Глумление как особенность Путина

Есть злорадство — это душевная черта. Глумление же — акт агрессии, зло наружу. Глумление — фирменный стиль Путина, его слова о том, что «сердце кровью обливаются» при мысли об украинцах, которые вынуждены жить с Саакашвили, — классический глум.

Людоедская шуточка Путина про то, что посадить — это не преследование, а расследование, преследование — это когда всё, что сделал человек, разрушат до основания, сожгут его дом, снесут ео театр, испепелят жену и детей — заставляет вспомнить анекдот: «Да, деточка, я видел Ленина, когда был маленький... Добрыый! Он брился, увидел меня и продолжал бриться. А ведь мог бы бритвой по глазам!»

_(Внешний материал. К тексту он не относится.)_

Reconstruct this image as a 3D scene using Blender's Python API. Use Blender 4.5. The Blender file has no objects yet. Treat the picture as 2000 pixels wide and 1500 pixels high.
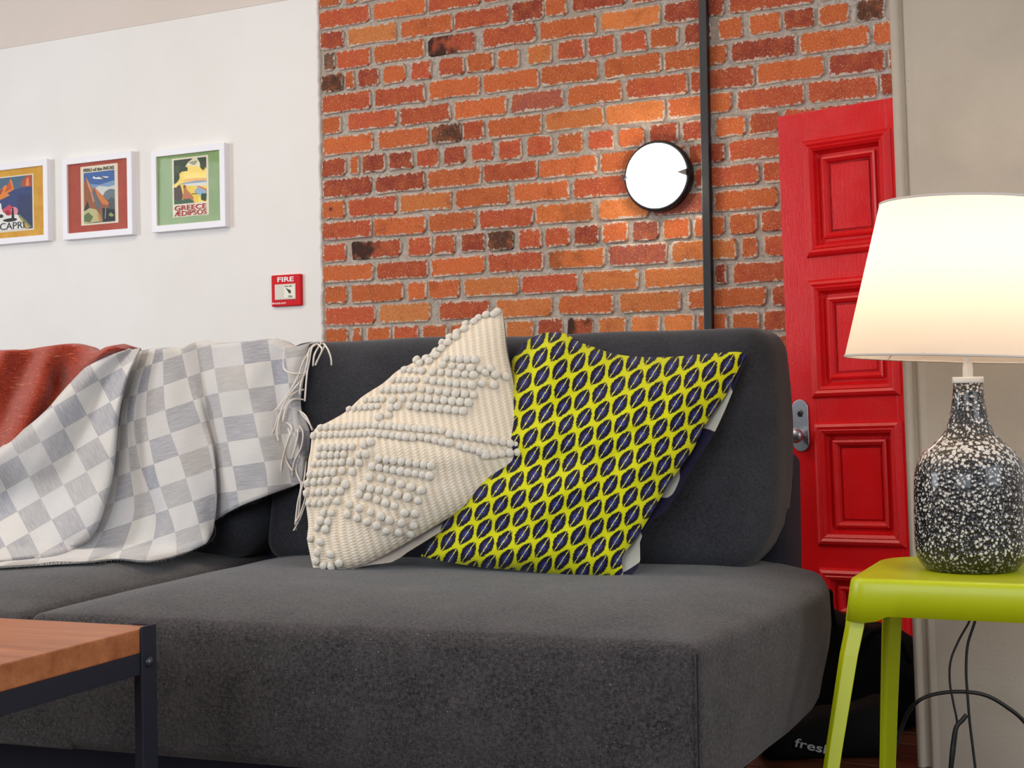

Глумление обязательно — акт высказывания. Злорадству противостоит благодушие — когда человек смеётся над тем, кто поскользнулся на банановой корке, это благодушный смех. Смеётся — и уже спешит на помощь, смеётся не над злом, а над своей и чужой беззащитностью перед случаем. Беззащитность — не зло.

Глумление же смеётся злу, которое видит в другом. Украинцы нацики оказались! Американцы негров травят, а сами туда же! Украинцы грудь колесом выкатывают, а против своих нано-путиных бессильны!!! Три ха-ха!

Именно такого глумления очень боялся псалмопевец, который, помимо прочего, воспринимал мир как военный, в парадигме победы и поражения. Либо я унижаю, либо меня унижают, третьего не дано. Либо над моей слабостью будут глумиться, либо я буду глумиться над чужой слабостью. По счастью, всё-таки Библия, кажется, не доходит до глумления, хотя злорадство и «блажен, кто возмет и разбиет младенцы твоя о камень» близки к опасной грани. Ситуацию спасает то, что после победы евреи (и еврейки — первая всё-таки Дебора, та ещё Александра Пахмутова) начинают благодарить Бога и так от этого дела устают, что на издевательства уже сил не остаётся.

Глумление есть извращение доброжелательности. Глумление выискивает в другом зло, доброжелательность выискивает в другом добро. Глумление обесценивает другого до такой степени, чтобы на его фоне смотреться бриллиантом, доброжелательство готово стушеваться до ада, лишь бы другой ощутил себя не отходом жизни, а старт-апом эволюции. Даже, если другой отход — но эволюция никогда не брезговала отходами, почему она и есть чудо, а не глумление над законом энтропии.